------ Data shown

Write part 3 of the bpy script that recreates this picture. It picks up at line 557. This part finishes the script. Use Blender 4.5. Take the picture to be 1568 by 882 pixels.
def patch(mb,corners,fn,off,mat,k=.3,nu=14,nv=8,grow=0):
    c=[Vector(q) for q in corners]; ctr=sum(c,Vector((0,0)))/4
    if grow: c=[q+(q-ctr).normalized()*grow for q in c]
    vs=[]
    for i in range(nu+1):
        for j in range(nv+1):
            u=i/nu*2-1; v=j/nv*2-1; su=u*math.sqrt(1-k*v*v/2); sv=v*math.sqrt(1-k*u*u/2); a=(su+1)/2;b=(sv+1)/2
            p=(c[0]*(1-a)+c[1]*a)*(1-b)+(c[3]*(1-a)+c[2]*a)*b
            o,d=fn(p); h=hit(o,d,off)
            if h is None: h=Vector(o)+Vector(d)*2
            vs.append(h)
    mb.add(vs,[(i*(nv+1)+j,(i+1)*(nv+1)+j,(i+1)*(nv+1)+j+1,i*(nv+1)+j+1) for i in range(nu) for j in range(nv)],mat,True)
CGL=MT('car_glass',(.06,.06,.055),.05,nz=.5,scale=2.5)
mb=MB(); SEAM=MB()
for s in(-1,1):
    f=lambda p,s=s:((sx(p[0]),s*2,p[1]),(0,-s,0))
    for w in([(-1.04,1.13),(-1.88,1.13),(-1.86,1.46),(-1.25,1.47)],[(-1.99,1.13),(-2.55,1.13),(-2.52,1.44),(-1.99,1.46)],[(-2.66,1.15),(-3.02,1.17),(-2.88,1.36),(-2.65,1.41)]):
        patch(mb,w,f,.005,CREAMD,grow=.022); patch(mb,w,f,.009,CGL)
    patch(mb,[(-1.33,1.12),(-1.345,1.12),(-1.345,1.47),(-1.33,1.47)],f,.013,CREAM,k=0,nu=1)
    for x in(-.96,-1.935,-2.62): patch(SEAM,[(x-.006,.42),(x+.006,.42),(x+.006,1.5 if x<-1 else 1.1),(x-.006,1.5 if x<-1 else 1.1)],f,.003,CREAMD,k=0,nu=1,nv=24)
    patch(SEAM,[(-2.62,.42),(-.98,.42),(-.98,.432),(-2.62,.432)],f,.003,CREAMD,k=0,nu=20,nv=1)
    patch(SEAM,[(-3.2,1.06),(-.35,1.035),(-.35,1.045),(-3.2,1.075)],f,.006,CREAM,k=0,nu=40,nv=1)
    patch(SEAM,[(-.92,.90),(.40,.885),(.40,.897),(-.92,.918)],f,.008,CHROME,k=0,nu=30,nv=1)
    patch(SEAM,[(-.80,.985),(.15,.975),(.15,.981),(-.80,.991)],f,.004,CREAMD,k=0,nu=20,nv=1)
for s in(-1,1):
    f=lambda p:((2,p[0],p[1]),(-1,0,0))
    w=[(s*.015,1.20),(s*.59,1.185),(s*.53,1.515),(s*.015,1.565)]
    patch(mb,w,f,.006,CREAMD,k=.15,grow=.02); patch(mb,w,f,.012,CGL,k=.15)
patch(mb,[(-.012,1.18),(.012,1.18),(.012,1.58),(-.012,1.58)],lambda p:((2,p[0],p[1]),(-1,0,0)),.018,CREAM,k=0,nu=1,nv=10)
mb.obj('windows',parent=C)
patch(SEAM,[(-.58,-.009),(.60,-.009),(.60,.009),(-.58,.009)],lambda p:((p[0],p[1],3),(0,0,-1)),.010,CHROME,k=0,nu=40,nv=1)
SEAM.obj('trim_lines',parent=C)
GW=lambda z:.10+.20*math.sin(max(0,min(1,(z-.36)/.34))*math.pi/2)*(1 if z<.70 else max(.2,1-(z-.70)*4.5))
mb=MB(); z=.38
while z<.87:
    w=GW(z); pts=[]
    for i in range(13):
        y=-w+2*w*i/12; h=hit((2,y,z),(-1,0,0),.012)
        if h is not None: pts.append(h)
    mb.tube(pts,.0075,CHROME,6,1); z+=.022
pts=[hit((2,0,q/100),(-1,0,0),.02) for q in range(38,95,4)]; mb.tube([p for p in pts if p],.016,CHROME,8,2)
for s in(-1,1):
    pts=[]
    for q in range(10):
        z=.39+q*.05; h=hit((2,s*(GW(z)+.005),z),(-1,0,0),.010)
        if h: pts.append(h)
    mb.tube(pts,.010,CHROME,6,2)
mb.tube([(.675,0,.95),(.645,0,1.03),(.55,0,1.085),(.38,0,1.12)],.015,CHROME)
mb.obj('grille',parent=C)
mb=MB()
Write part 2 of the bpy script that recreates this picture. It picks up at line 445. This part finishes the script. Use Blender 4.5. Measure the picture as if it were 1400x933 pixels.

------------

Written problem:
Each entry is to be returned in full, character for character.

Solution to the exercise:
Write part 3 of the bpy script that recreates this picture. It picks up at line 557. This part finishes the script. Use Blender 4.5. Take the picture to be 1568 by 882 pixels.
def patch(mb,corners,fn,off,mat,k=.3,nu=14,nv=8,grow=0):
    c=[Vector(q) for q in corners]; ctr=sum(c,Vector((0,0)))/4
    if grow: c=[q+(q-ctr).normalized()*grow for q in c]
    vs=[]
    for i in range(nu+1):
        for j in range(nv+1):
            u=i/nu*2-1; v=j/nv*2-1; su=u*math.sqrt(1-k*v*v/2); sv=v*math.sqrt(1-k*u*u/2); a=(su+1)/2;b=(sv+1)/2
            p=(c[0]*(1-a)+c[1]*a)*(1-b)+(c[3]*(1-a)+c[2]*a)*b
            o,d=fn(p); h=hit(o,d,off)
            if h is None: h=Vector(o)+Vector(d)*2
            vs.append(h)
    mb.add(vs,[(i*(nv+1)+j,(i+1)*(nv+1)+j,(i+1)*(nv+1)+j+1,i*(nv+1)+j+1) for i in range(nu) for j in range(nv)],mat,True)
CGL=MT('car_glass',(.06,.06,.055),.05,nz=.5,scale=2.5)
mb=MB(); SEAM=MB()
for s in(-1,1):
    f=lambda p,s=s:((sx(p[0]),s*2,p[1]),(0,-s,0))
    for w in([(-1.04,1.13),(-1.88,1.13),(-1.86,1.46),(-1.25,1.47)],[(-1.99,1.13),(-2.55,1.13),(-2.52,1.44),(-1.99,1.46)],[(-2.66,1.15),(-3.02,1.17),(-2.88,1.36),(-2.65,1.41)]):
        patch(mb,w,f,.005,CREAMD,grow=.022); patch(mb,w,f,.009,CGL)
    patch(mb,[(-1.33,1.12),(-1.345,1.12),(-1.345,1.47),(-1.33,1.47)],f,.013,CREAM,k=0,nu=1)
    for x in(-.96,-1.935,-2.62): patch(SEAM,[(x-.006,.42),(x+.006,.42),(x+.006,1.5 if x<-1 else 1.1),(x-.006,1.5 if x<-1 else 1.1)],f,.003,CREAMD,k=0,nu=1,nv=24)
    patch(SEAM,[(-2.62,.42),(-.98,.42),(-.98,.432),(-2.62,.432)],f,.003,CREAMD,k=0,nu=20,nv=1)
    patch(SEAM,[(-3.2,1.06),(-.35,1.035),(-.35,1.045),(-3.2,1.075)],f,.006,CREAM,k=0,nu=40,nv=1)
    patch(SEAM,[(-.92,.90),(.40,.885),(.40,.897),(-.92,.918)],f,.008,CHROME,k=0,nu=30,nv=1)
    patch(SEAM,[(-.80,.985),(.15,.975),(.15,.981),(-.80,.991)],f,.004,CREAMD,k=0,nu=20,nv=1)
for s in(-1,1):
    f=lambda p:((2,p[0],p[1]),(-1,0,0))
    w=[(s*.015,1.20),(s*.59,1.185),(s*.53,1.515),(s*.015,1.565)]
    patch(mb,w,f,.006,CREAMD,k=.15,grow=.02); patch(mb,w,f,.012,CGL,k=.15)
patch(mb,[(-.012,1.18),(.012,1.18),(.012,1.58),(-.012,1.58)],lambda p:((2,p[0],p[1]),(-1,0,0)),.018,CREAM,k=0,nu=1,nv=10)
mb.obj('windows',parent=C)
patch(SEAM,[(-.58,-.009),(.60,-.009),(.60,.009),(-.58,.009)],lambda p:((p[0],p[1],3),(0,0,-1)),.010,CHROME,k=0,nu=40,nv=1)
SEAM.obj('trim_lines',parent=C)
GW=lambda z:.10+.20*math.sin(max(0,min(1,(z-.36)/.34))*math.pi/2)*(1 if z<.70 else max(.2,1-(z-.70)*4.5))
mb=MB(); z=.38
while z<.87:
    w=GW(z); pts=[]
    for i in range(13):
        y=-w+2*w*i/12; h=hit((2,y,z),(-1,0,0),.012)
        if h is not None: pts.append(h)
    mb.tube(pts,.0075,CHROME,6,1); z+=.022
pts=[hit((2,0,q/100),(-1,0,0),.02) for q in range(38,95,4)]; mb.tube([p for p in pts if p],.016,CHROME,8,2)
for s in(-1,1):
    pts=[]
    for q in range(10):
        z=.39+q*.05; h=hit((2,s*(GW(z)+.005),z),(-1,0,0),.010)
        if h: pts.append(h)
    mb.tube(pts,.010,CHROME,6,2)
mb.tube([(.675,0,.95),(.645,0,1.03),(.55,0,1.085),(.38,0,1.12)],.015,CHROME)
mb.obj('grille',parent=C)
mb=MB()
Write part 2 of the bpy script that recreates this picture. It picks up at line 445. This part finishes the script. Use Blender 4.5. Measure the picture as if it were 1400x933 pixels.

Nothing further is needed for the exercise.